The Renaissance of 40

It’s my Nameday. Cakeday. Birthday, and I turned 40. What does that mean in today’s age? I’ve often repeated the story leading up to this day that it’s not the same as it used to be. When I was growing up this was ‘Over the Hill’, a day for black roses, the bemoaning of the slippery slope down!

I can’t even fathom that thought. I’m not at the top of the hill, I haven’t begun to plateau. I’m just getting started!

A Pirate Looks at 40

Growing up my father and step-father were both big Parrot heads, still are. I can’t help but say some of my favorite skin tingling songs come from his repertoire. I’m not a pirate but I would say I seek opportunity and the thrill of living. For a long time I’ve held to the quote:

We take these risks, not to escape life, but to prevent life from escaping us!

The author is unknown but I have a hunch it was taken from a Thomas Wolfe quote about romantics, go figure.

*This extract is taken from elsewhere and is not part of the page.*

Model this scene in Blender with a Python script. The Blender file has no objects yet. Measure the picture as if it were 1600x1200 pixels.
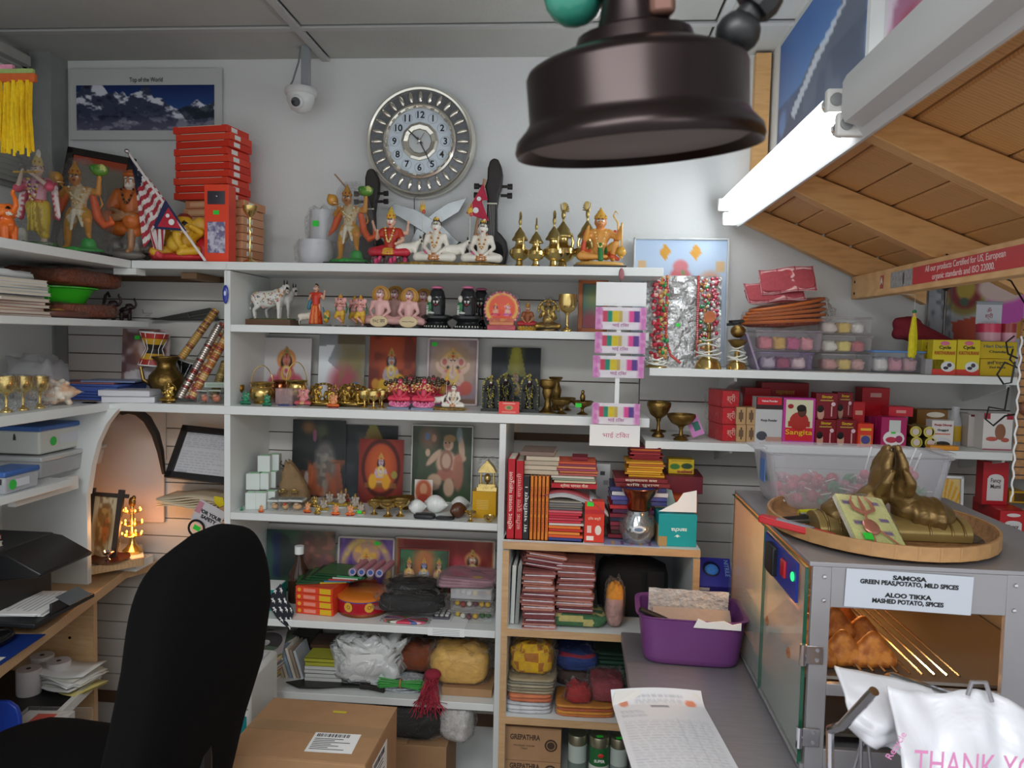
import bpy,bmesh,math,random
import numpy as np
from mathutils import Vector,Matrix,Euler,kdtree
random.seed(7);rng=np.random.default_rng(7)
scene=bpy.context.scene
COL=scene.collection
pi=math.pi
F=1200.0
PITCH,YAW,ROLL=[math.radians(a) for a in (3.4,4.8,1.28)]
CAM=Vector((0,-2.5,1.53))
_f=Vector((-math.sin(YAW)*math.cos(PITCH),math.cos(YAW)*math.cos(PITCH),-math.sin(PITCH)))
_r0=Vector((math.cos(YAW),math.sin(YAW),0));_u0=_r0.cross(_f)
_r=math.cos(ROLL)*_r0+math.sin(ROLL)*_u0
_u=-math.sin(ROLL)*_r0+math.cos(ROLL)*_u0
cd=bpy.data.cameras.new('camera');cam=bpy.data.objects.new('camera',cd);COL.objects.link(cam)
cam.matrix_world=Matrix(((_r.x,_u.x,-_f.x,CAM.x),(_r.y,_u.y,-_f.y,CAM.y),(_r.z,_u.z,-_f.z,CAM.z),(0,0,0,1)))
cd.sensor_width=36;cd.lens=F/1600*36;cd.clip_start=0.05
cd.dof.use_dof=True;cd.dof.focus_distance=2.25;cd.dof.aperture_fstop=27/1000/0.0030
scene.camera=cam
vs=scene.view_settings
scene.display_settings.display_device='sRGB'
vs.view_transform='Standard';vs.look='None';vs.gamma=1.0;vs.use_curve_mapping=False
vs.exposure=0.73
world=bpy.data.worlds.new('room_light');scene.world=world;world.use_nodes=True
bg=world.node_tree.nodes['Background'];bg.inputs[0].default_value=(0.93,0.97,1.0,1);bg.inputs[1].default_value=0.62
def area(name,loc,rot,sx,sy,power,col):
    l=bpy.data.lights.new(name,'AREA');l.shape='RECTANGLE';l.size=sx;l.size_y=sy;l.energy=power;l.color=col
    o=bpy.data.objects.new(name,l);COL.objects.link(o);o.location=loc;o.rotation_euler=rot;return o
area('ceiling_lamp',(-0.5,-2.9,2.38),(0,0,0),1.2,0.6,28,(0.96,0.985,1.0))
area('ceiling_lamp',(0.9,-3.6,2.38),(0,0,0),1.2,0.6,18,(0.96,0.985,1.0))
cy=scene.cycles
cy.max_bounces=8;cy.transparent_max_bounces=24;cy.diffuse_bounces=4;cy.glossy_bounces=4;cy.transmission_bounces=6
cy.caustics_reflective=False;cy.caustics_refractive=False;cy.sample_clamp_indirect=6.0
try:cy.use_denoising=True
except Exception:pass
def at(px,py,y):
    d=_r*((px-800)/F)-_u*((py-600)/F)+_f
    return CAM+d*((y-CAM.y)/d.y)
def xs(px,y,z):
    k=(px-800)/F;q=_r-_f*k;p=Vector((0,y,z))-CAM
    return-(q.y*p.y+q.z*p.z)/q.x+CAM.x
def zs(py,x,y):
    k=(py-600)/F;q=-_u-_f*k;p=Vector((x,y,0))-CAM
    return-(q.x*p.x+q.y*p.y)/q.z+CAM.z
def lin(c):return c/12.92 if c <= 0.04045 else ((c+0.055)/1.055) ** 2.4
def hx(s):return tuple(int(s[i:i+2],16)/255 for i in (0,2,4))
def C(s):
    if isinstance(s,str):s=hx(s)
    return tuple(lin(v) for v in s[:3])+(1.0,)
MC={}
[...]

Life shouldn’t escape us. We are here for such a brief moment in the context of the macrocosm that we should acquire what experiences we can in the time that we have. Life long learning, exploration of the arts, and calculated risks. If we are here, let’s be here to experience, explore, and create.

The Crux of Aging

What captures us like a fly in the web, a bug in amber, is the mundanity of surviving day to day.

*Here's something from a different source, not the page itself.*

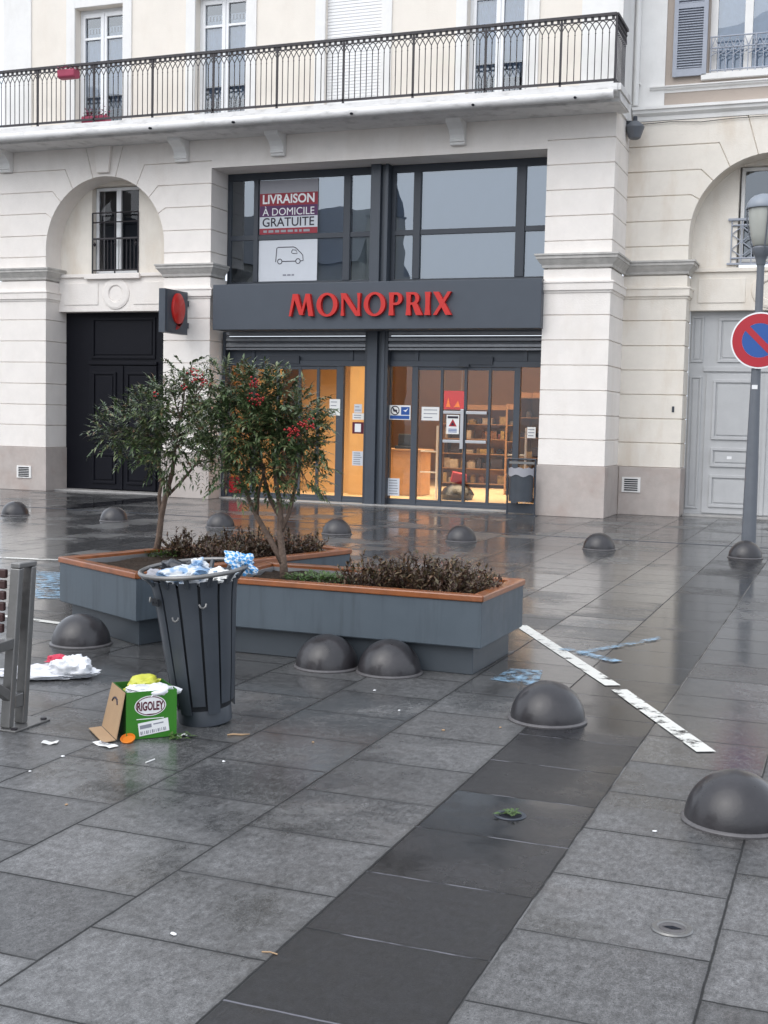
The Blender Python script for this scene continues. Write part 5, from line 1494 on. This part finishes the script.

Youth is wasted on the young.

I think Loki made responsibility as the ultimate joke. As a child you have none and you are free but you don’t know the value of what you have. Once you have responsibilities it is incredibly hard to have that same sense of freedom. Too many things lash you down, contort your needs to greater needs whether internal, external, familial, business, financial–tugged in so many directions and only a few of them your own. This is why we have a mid-life crisis. Reflection gives rise to unmet desire which makes us go bonkers for a while.

Holy sh*t.. I get it!

Life GPS

There is no life GPS, which is sad. I could certainly use more certainty in my life. We lack it in all facets these days from the world stage to your home and that’s unfortunate. In my own reflective moment I am proud of the man I have become. I have a family of my own I adore. A few businesses that have seen some modicum of successes. Many interests from the culinary to video games, marketing to skydiving, photography to agriculture. Nothing though is in a stable orbit. Business goes up and down and are still too young, too immature (ie volatile.) Interests are joys of my spare time which there is little of and when you add daily stressors your interests taste bland because you can’t let go beyond those issues you face.

For instance, I love to skydive, but it’s hard to get to go fly through the clouds when I feel bound to the earth with a payroll that might be hard to fund, a loan that needs servicing, or a month that just isn’t having ends meet. Can’t have fun in the face of a reality that thwarts that.

Life GPS, please recompute path to stability!

Celebrate When You Can

I vacillate quite frequently from the macro to the micro. Sometimes it causes whiplash but a little Buddhism in your life can go a long way. Today is here, is now, is real. Tomorrow is a fantasy and the past is immaterial. Only today matters.

  • Do one thing to make your family happy
  • Listen to yourself being you, watch your thoughts, listen to your breathing
  • Watch your coworkers or people around you flow through their ecosystems (or maybe fugue states)
  • Achieve one thing, big or small right now

When the world is going sideways I try and find the now. We’re human, it doesn’t always work, but David Allen taught me that we are prone to getting thrown off the horse. It’s that we get back on that makes the difference.

I’m 40. I have a long way to go. I have a lot I still want to do and I am nowhere near finished doing it but I’m ready for the challenges of today.